Are We Having Fun Yet - Notes.

• The headline is from the Nickleback song This is how you remind me. Google it for the lyrics; it’s not an optimistic song, which may chime with the overall slightly negative tone of the article. (The Penguin Dictionary of Literary Terms and Literary Theory defines tone as “The reflection of a writer’s attitude, manner, mood and moral outlook in his work; even, perhaps, the way his personality pervades the work.”
• The photos contribute to the whole article by providing a visual representation of the story. The pic. Of Elizabeth Day shows her looking muddy but aloof. This sense of emotional distance is reflected in her words.
• The subhead is in the present tense and makes use of the senses. TASK: identify the senses used and match them with the appropriate words from the subhead.
• Paragraph 1 continues in the present tense making use of the senses and imagery of nature. TASK: Identify the nature imagery. What attitude to the festival does this represent? How does Day begin to undercut it?
• Paragraph 2, still in the present tense, uses contrasting words in the first sentence to indicate the difference between Anton’s perceptions and the reality of the situation. TASK: Identify these contrasting words. What simile is used in sentence 3? What is the meaning and effect of apocalyptic?
• Paragraph 3 moves into the past tense – “When I was told…” and in this paragraph she conveys her disdain for the festival, its facilities and its people. TASK: What words and phrases does she use to express this disdain?
• Paragraph 4 TASK: What 2 phrases signal the impending doom of paragraph 5?
• Paragraph 5 opens with a sentence almost biblical in its cadence. The description of the intensity of the rain diminuendos. TASK: What words in the final sentence indicate that this does not necessarily mean that all will be well?
• Paragraph 6, back in the present tense, uses an image which suggests that Day feels that she is in something resembling a war zone. TASK: What is this image? What is the effect of her hyperbolic reference to freshwater trout? What does her “stick in the mud” reference reveal that she feels about herself?
• Paragraph 7 contains a word and a phrase which reveal her incredulity that others are having a good time. TASK: Identify this word and phrase.

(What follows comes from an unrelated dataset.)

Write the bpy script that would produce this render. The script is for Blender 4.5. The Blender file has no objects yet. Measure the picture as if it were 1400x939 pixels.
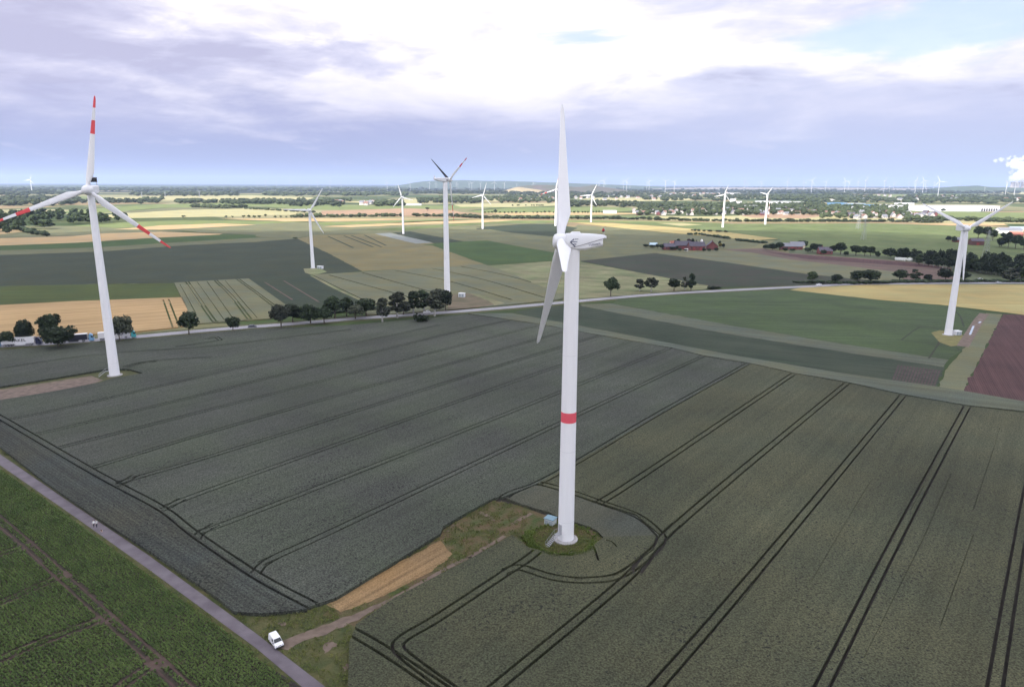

• In paragraph 8 a music production student called Ed Thaw is quoted extensively. TASK: Explain why you think that might be.
• In paragraph 9 Day describes her fellow passengers on the train to Castle Carey. TASK: How are they described? With whom are they contrasted? How do you think Tasha feels about the change? How do you think Day feels about the change? What are your reasons?

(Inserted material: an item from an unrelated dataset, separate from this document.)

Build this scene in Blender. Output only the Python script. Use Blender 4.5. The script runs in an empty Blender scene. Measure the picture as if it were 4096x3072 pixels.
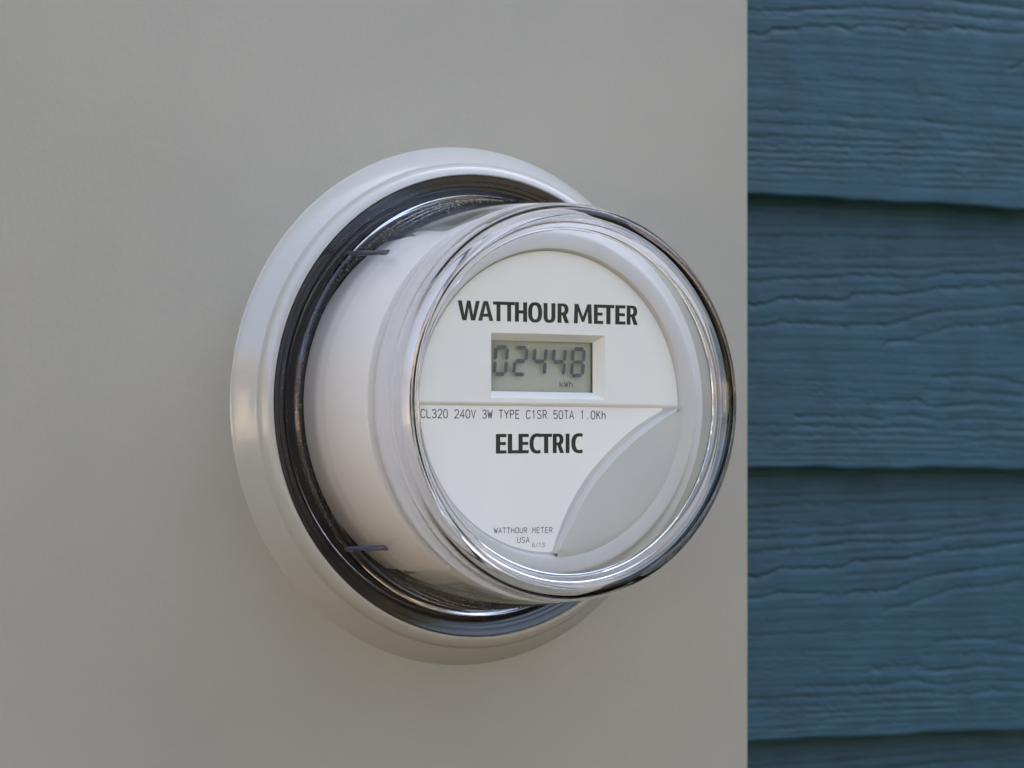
import bpy, bmesh, math, random
import numpy as np
from mathutils import Vector

random.seed(7)
rng = np.random.default_rng(11)
scene = bpy.context.scene
COL = scene.collection
MM = 0.001

# ------------------------------------------------------------------ camera
cam_data = bpy.data.cameras.new("camera")
cam = bpy.data.objects.new("camera", cam_data)
COL.objects.link(cam)
cam.location = (-0.61171503, -1.05569997, -0.02910571)
cam.rotation_euler = (math.radians(90.0), 0.0, math.radians(-30.9))
cam_data.sensor_width = 36.0
cam_data.lens = 14000.0 / 4096.0 * 36.0
cam_data.shift_y = 424.0 / 4096.0
cam_data.clip_start = 0.02
cam_data.clip_end = 2000.0
cam_data.dof.use_dof = True
cam_data.dof.focus_distance = 1.165
cam_data.dof.aperture_fstop = 13.0
scene.camera = cam

# ------------------------------------------------------------------ sky + sun
SUN_EL, SUN_AZ = math.radians(50.0), math.radians(38.0)      # azimuth clockwise from +Y
world = bpy.data.worlds.new("World")
scene.world = world
world.use_nodes = True
wn = world.node_tree
bg = wn.nodes["Background"]
sky = wn.nodes.new("ShaderNodeTexSky")
sky.sky_type = 'NISHITA'
sky.sun_disc = False
sky.sun_elevation = SUN_EL
sky.sun_rotation = SUN_AZ
sky.air_density = 0.6
sky.dust_density = 6.0
sky.ozone_density = 0.0
wn.links.new(sky.outputs[0], bg.inputs[0])
bg.inputs[1].default_value = 0.15

sun_data = bpy.data.lights.new("sun", 'SUN')
sun_data.energy = 4.0
sun_data.angle = math.radians(0.53)
sun_data.color = (1.0, 0.95, 0.86)
sun = bpy.data.objects.new("sun", sun_data)
COL.objects.link(sun)
sd = Vector((math.sin(SUN_AZ) * math.cos(SUN_EL), math.cos(SUN_AZ) * math.cos(SUN_EL), math.sin(SUN_EL)))
sun.rotation_euler = sd.to_track_quat('Z', 'Y').to_euler()

scene.view_settings.view_transform = 'Standard'
scene.view_settings.look = 'None'
scene.view_settings.exposure = 2.95
scene.view_settings.gamma = 1.0

scene.render.engine = 'CYCLES'
cy = scene.cycles
cy.use_denoising = True
try:
    cy.denoiser = 'OPENIMAGEDENOISE'
except Exception:
    pass
cy.max_bounces = 24
cy.diffuse_bounces = 6
cy.glossy_bounces = 10
cy.transmission_bounces = 20
cy.transparent_max_bounces = 12
cy.caustics_reflective = True
cy.caustics_refractive = True
cy.blur_glossy = 0.0
cy.sample_clamp_indirect = 8.0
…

• Paragraph 10 describes ways in which the festival today is different from the original in 1970. TASK: How is it different? Do you get a sense of how Day feels about this?
• Paragraph 11 makes use of the personal pronoun “one” and the phrase “slum it”. TASK: What is the effect of these? What do they reveal about Day’s attitude to this kind of festival goer?
• Paragraph 12 provides a stark contrast between the luxury in which Kate Moss will be living and the far more basic, not to say squalid conditions experienced by Day.
• Paragraph 13 embodies her ambivalent attitude to the festival. TASK: Find one phrase suggesting approval and another suggesting scepticism about the festival in this paragraph.
• Paragraph 14 finishes the article in an appropriately ambivalent tone. This is the closest she gets to enthusiasm. It is ironic that she most likes Glastonbury when it is most like The Archers and, arguably, least like itself.